Filed Under: Why Design , students , Article , business , culture
Culture and commerce meet in the Metropolitan Museum of Art's digital museum without walls.

In “real” virtual space, where costly aspirations are pinned on a set of flaming pixels and Internet surfers ruthlessly click from one world to another, design can make the difference between great success and total failure. A notable case in point is the Metropolitan Museum of Art's latest website (, created by the New York office of the global Internet services firm Icon Nicholson. Launched in January 2000, the Met's new site was followed just one month later by a staggering 600 percent increase in membership sales over January 1999—leading to a substantial increase in revenue. The number of visitors to the museum doubled the first three months postlaunch (compared to the same period in 1999); the amount of time visitors spend on the virtual site has also doubled since its debut.

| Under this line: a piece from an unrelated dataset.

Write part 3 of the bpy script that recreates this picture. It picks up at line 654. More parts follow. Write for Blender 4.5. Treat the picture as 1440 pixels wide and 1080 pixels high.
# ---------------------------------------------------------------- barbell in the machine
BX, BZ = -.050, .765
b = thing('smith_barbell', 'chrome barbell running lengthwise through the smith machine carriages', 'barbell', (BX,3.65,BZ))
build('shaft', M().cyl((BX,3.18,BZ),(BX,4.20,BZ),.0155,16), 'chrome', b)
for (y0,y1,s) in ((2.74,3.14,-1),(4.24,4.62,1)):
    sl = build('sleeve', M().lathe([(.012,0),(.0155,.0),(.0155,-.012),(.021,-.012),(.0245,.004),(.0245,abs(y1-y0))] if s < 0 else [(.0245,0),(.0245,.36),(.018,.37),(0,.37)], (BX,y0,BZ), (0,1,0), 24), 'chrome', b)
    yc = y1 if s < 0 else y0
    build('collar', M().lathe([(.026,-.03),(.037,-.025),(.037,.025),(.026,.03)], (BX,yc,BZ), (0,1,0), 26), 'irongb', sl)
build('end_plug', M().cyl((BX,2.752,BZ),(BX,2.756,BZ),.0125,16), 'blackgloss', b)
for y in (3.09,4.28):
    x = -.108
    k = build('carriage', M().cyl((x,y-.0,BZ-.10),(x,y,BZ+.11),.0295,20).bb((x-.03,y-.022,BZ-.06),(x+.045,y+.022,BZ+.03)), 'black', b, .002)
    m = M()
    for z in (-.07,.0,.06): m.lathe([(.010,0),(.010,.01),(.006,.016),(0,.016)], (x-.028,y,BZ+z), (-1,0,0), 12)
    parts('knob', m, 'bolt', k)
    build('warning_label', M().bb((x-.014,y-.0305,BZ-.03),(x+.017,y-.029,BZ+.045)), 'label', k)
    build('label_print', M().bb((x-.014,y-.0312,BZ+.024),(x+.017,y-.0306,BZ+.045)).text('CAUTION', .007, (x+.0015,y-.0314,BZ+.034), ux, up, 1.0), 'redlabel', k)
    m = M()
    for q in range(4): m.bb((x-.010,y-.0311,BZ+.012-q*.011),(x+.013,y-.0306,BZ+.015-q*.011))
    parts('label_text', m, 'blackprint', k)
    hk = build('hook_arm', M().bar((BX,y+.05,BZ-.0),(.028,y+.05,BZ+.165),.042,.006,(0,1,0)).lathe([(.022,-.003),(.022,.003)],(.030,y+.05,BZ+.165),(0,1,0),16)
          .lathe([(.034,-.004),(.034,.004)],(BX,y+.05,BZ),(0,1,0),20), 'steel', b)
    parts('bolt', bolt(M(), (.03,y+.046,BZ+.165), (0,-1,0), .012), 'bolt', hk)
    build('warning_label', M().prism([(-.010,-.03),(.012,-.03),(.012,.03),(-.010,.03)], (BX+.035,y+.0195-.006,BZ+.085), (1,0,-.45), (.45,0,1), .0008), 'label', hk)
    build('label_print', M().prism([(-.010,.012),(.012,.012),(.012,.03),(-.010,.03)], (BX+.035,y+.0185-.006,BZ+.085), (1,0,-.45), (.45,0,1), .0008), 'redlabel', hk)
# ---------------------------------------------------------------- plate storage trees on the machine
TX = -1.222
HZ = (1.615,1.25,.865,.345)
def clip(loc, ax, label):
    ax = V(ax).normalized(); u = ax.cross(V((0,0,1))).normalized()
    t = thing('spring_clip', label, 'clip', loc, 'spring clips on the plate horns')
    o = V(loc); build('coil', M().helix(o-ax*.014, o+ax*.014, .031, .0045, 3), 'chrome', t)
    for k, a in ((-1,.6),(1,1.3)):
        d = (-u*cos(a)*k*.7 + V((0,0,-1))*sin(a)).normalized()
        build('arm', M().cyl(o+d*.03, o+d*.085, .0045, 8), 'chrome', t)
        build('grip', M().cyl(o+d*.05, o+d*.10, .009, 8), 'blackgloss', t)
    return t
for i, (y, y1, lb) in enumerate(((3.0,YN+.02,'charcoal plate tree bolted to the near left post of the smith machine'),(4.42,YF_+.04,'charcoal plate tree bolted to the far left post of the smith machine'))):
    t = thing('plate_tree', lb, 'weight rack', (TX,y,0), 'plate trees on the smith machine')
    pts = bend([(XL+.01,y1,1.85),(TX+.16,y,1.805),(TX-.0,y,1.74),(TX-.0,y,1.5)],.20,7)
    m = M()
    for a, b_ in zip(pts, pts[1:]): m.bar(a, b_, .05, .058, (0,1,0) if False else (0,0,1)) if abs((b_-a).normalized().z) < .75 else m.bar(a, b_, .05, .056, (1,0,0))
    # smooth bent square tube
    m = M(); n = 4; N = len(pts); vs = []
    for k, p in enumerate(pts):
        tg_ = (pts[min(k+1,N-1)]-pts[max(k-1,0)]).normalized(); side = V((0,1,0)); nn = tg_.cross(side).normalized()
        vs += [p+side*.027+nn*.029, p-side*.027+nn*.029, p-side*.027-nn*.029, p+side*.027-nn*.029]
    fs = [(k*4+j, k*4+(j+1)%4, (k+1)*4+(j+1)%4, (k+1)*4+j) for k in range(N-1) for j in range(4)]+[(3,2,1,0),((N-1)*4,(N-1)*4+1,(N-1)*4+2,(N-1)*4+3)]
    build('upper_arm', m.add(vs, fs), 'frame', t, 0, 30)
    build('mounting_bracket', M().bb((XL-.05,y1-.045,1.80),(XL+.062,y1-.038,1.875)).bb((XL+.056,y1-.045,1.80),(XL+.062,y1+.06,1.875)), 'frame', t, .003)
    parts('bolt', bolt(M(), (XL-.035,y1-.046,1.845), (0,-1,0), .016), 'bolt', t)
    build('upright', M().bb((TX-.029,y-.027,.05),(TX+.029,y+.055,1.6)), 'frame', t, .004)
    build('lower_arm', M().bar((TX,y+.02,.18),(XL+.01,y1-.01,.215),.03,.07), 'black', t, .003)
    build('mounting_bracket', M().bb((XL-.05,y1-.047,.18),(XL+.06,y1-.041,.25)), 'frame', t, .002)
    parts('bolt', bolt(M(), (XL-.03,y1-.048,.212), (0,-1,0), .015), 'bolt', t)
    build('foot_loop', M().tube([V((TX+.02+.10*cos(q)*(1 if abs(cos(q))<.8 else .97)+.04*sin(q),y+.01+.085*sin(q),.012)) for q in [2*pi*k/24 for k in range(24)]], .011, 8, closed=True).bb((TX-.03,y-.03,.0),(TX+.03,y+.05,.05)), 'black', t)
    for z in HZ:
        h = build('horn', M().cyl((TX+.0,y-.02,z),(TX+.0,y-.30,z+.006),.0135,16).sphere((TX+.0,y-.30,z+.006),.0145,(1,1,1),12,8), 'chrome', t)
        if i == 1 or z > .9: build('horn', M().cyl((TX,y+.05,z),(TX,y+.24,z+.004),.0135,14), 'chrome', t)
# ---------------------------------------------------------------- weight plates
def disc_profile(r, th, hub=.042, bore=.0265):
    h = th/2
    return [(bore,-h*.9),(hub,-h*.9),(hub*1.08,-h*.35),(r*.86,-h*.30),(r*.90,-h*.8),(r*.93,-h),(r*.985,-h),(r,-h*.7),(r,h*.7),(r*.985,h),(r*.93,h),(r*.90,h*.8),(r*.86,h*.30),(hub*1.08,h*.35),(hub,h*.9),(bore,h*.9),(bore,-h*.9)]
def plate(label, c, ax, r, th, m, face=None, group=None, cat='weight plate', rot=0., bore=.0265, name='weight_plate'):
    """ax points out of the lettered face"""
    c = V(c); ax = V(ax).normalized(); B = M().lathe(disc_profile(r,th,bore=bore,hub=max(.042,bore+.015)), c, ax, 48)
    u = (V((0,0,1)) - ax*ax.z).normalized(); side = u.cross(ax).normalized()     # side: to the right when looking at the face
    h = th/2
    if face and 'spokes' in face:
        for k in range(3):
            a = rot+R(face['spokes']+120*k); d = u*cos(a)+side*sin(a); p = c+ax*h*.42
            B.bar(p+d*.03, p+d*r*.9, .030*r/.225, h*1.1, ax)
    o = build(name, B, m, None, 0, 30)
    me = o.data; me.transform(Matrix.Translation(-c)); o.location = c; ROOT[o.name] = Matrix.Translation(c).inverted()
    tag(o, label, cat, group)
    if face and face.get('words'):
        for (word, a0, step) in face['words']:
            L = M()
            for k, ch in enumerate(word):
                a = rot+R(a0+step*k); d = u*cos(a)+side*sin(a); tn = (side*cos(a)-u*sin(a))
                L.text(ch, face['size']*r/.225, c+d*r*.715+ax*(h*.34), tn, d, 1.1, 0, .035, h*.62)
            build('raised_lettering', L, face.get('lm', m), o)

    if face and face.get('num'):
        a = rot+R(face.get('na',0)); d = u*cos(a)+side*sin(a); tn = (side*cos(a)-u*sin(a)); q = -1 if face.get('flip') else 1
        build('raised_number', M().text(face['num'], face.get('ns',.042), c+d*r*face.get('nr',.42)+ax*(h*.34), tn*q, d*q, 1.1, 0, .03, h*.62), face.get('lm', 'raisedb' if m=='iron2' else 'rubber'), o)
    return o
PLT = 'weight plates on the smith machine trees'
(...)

The Metropolitan site is a well-oiled example of how to build a virtual information architecture today, one fully integrated with the identity, purpose and vision of the real-space institution it reflects—and more. It is becoming increasingly clear that sites on the Internet are more than just digital echoes of the organizations or corporations they represent, more than simple electronic versions of printed catalogues or annual reports. They are, rather, interactive experience-based destinations that not only market their parent entities but also exist as independent entities themselves. And design is a critical factor in their success.